- MATERIAL SUPPLIED:
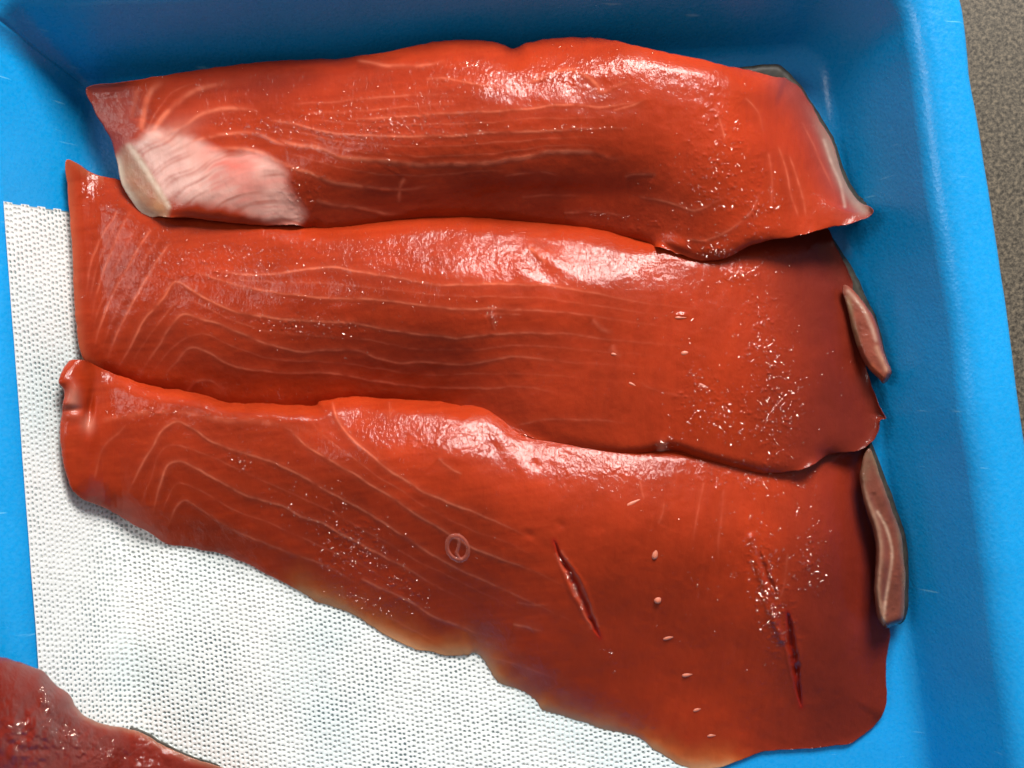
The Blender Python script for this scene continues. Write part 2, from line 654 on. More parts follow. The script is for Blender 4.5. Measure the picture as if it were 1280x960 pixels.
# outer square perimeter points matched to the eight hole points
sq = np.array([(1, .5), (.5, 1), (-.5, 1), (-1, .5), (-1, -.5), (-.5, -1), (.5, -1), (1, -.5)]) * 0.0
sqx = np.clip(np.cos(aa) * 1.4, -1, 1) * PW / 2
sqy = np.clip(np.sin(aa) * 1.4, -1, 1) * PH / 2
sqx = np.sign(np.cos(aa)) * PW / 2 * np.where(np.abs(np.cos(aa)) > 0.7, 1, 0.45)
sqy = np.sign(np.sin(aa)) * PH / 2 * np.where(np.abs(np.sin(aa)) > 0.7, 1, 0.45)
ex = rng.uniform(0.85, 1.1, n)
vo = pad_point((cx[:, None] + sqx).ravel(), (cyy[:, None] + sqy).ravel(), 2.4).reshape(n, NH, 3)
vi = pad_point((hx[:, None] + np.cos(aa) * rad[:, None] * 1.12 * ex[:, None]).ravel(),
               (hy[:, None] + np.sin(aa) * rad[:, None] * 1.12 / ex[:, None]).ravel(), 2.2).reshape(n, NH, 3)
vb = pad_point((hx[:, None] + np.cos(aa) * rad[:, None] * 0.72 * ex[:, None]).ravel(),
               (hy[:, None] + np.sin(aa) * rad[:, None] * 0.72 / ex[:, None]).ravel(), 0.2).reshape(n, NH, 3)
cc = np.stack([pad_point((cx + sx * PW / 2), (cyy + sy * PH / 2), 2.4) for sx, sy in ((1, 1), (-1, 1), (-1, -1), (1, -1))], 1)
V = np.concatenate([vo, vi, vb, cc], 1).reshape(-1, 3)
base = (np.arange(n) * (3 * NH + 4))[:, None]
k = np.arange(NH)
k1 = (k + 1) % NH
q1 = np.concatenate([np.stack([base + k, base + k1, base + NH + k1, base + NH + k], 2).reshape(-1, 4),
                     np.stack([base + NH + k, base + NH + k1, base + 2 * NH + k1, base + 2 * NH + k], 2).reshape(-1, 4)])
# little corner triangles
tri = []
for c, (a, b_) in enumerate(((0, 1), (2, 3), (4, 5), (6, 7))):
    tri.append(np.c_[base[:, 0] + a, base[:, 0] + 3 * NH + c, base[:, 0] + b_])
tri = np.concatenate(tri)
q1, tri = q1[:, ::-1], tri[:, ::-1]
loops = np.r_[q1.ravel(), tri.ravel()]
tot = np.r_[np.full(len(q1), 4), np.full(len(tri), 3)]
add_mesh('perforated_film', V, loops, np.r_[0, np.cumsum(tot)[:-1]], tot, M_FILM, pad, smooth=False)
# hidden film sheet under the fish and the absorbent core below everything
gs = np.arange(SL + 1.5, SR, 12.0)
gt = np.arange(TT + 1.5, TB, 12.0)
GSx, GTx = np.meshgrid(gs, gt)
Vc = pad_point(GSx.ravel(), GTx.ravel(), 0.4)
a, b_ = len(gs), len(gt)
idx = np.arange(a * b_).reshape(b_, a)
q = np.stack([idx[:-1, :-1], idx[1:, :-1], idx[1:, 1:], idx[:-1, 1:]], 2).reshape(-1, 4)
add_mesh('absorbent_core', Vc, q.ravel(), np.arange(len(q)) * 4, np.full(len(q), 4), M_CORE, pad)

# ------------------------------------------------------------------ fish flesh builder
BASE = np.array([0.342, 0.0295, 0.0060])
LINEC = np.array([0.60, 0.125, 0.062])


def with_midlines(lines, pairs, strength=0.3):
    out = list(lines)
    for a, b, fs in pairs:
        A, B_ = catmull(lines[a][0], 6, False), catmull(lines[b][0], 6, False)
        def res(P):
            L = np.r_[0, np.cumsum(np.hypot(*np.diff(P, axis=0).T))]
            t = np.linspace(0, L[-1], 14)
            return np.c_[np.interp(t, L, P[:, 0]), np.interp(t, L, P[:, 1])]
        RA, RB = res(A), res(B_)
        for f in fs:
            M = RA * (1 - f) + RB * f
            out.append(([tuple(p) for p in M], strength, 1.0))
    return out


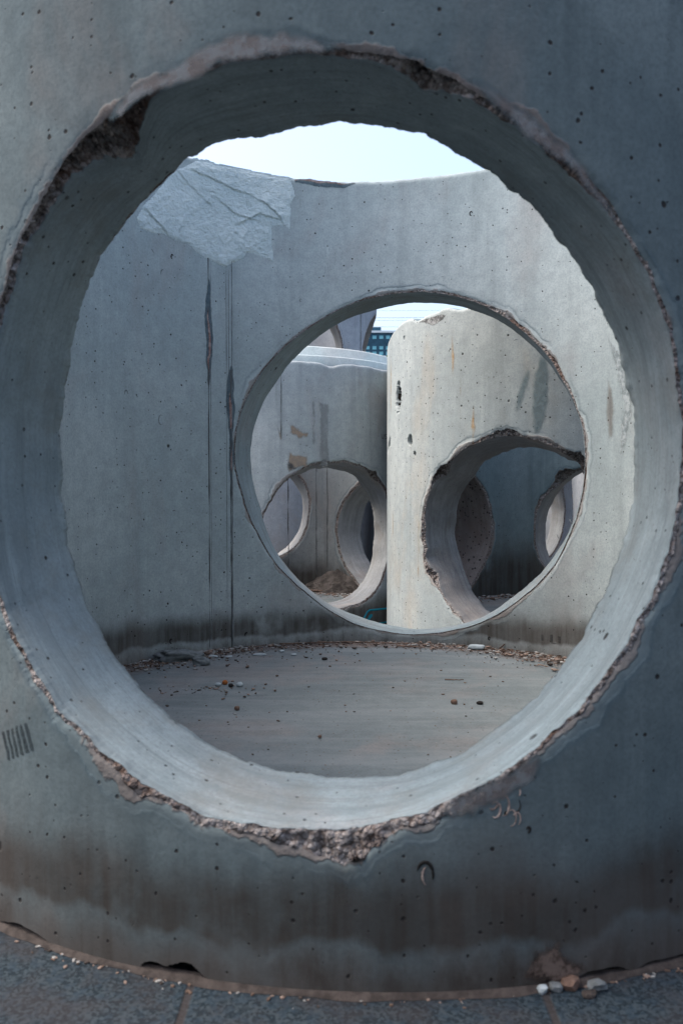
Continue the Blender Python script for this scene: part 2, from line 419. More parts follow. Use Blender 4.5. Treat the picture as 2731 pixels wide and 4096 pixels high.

- THE TASK: Pull every line containing the word "More" out of the material and copy it.

- EXPECTED OUTPUT:
The Blender Python script for this scene continues. Write part 2, from line 654 on. More parts follow. The script is for Blender 4.5. Measure the picture as if it were 1280x960 pixels.
Continue the Blender Python script for this scene: part 2, from line 419. More parts follow. Use Blender 4.5. Treat the picture as 2731 pixels wide and 4096 pixels high.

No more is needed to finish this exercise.